In recognition of this richly deserved award, we’re re-posting this Q&A with Kiese Laymon, whose Long Division and How to Slowly Kill Yourself and Others in America were published by Agate in summer 2013.
What inspired Long Division?
Like most of the kids I grew up with, I wanted to spend most of my time outside playing football or basketball, or wrestling. Unlike most of the kids I grew up with, my mother wouldn’t let me go outside unless I read “classic” books—A Tale of Two Cities, Treasure Island, and later, Absalom, Absalom! Then I’d have to write essays about what was so great about those books. I got good at it not because I liked those books but because I wanted to go outside and play with my friends.
By the time I was 18, I’d read all those classic books my mother made me read, and I’d also read a ton of books by black Southern writers. I loved some of those books but I was also hypercritical of them. I had a professor, Calvin Hernton, who said the best way to critique art was through the creation of alternative art. The book was born from this impulse. I had started two different stories, both of which were ultimately concerned with the limits of love and history. I wanted to create a book within a book that was really two love stories, possibly told from the same consciousness. I also wanted to create a book that was in conversation with Kindred, Invisible Man, The Adventures of Huckleberry Finn, The Bluest Eye, The Catcher in the Rye, The Color Purple, Black Boy, The White Boy Shuffle, and all those “classics” my mother would make me read before I was allowed to go outside.
What does being a Southern writer mean to you?
Being a Southern writer means that I write to and from a group of people that a lot of other American writers neglect. I feel a responsibility to the richest artistic region on Earth. In my opinion, Southern literature and Southern music have shaped America more profoundly than work from any other region.
Who are your heroes, on the page and elsewhere?
B.B. King, Alice Walker, Mahalia Jackson, Richard Wright, Jesmyn Ward, Outkast, William Faulkner, Catherine Coleman, Fannie Lou Hamer, James Baldwin, and all those kids who died fighting for my freedom in Mississippi.
Your 2012 Gawker essay, “How To Slowly Kill Yourself and Others in America,” received a huge amount of attention when it was first published. Why do you think it struck such a chord among so many people?
I thought a lot of people would enjoy the essay because of its musicality, content, and pace, but I didn’t think it would stick with so many people. I knew it was something that we haven’t seen a lot of on the Internet, especially in terms of my decision to write it in present tense. I also think that people were really ready for a different expository approach to the American gun and race narrative.

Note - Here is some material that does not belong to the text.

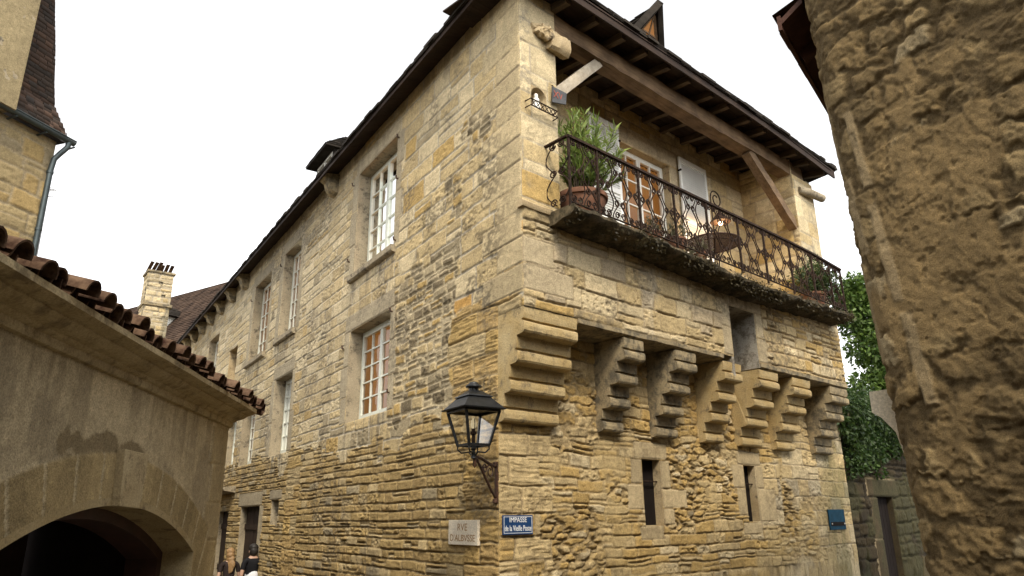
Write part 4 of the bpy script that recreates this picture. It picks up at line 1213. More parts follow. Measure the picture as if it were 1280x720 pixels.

How much of your own experience is reflected in the novel?
My mother had me when she was pretty young, and I was sent to my grandmother’s house in rural Mississippi whenever I was too much for my mother to handle. I spent a lot of time at Grandma’s just watching, listening to her interact with the craziest, most amazing folks I’d ever met. I also spent a lot of time playing in the woods across the road from her house. One summer, I found this hole that I convinced myself was a time tunnel. I was too afraid to really explore the hole, but I was sure that it was my portal to the future. The grandmothers in the book are really different from my own grandmother, and I’m really different from the City characters we meet, but the woods in Long Division are the same woods I played in as a child.
What was the most difficult part about writing Long Division?
The most difficult part was finding the right way to distinguish the 1985 City from 2013 City. The narrative voices needed to be similar but they also needed to differ due to changes in pop culture, technology, and the passage of time. I wanted their relationships to the language of love and heartbreak to be fairly distinguishable. There’s a point early in the book where City says to the reader, “That felt like love to me.” Simple sentence. The 1985 City, who’s much less rhetorically sophisticated, just isn’t capable of that kind of absolute earnestness, at least not initially. The second most difficult part was writing the final scene with Baize. It scared me. I didn’t want to write it.
What role does humor play in the novel and in your writing in general?
I don’t trust people or writing that are afraid of laughter. I think this book is dark in many ways, filled with critiques of race, gender, geography, and the nation as a whole. But I also hope people will think it’s a crazy funny book. Some of the humor is “look at me” stuff, but most of it, I hope, grows organically out of the character and narrative. There’s this really serious part in the book where Coach Stroud says to City, “You walk around here like a li’l head buster. Just remember that you got a head, too.” Coach is so sincere. And in that moment, City is genuinely afraid Coach is about to chop him in his esophagus. I’ve reread and rewritten that section hundreds of time, and it’s still funny to me, though neither of the characters think it’s funny at the time.
Who is this book for?
This book is for Americans who were teenagers in 2013, 1985, or 1964. It’s a book for lazy writers, ambitious readers, and all those people who feel like they’ve never been written to before.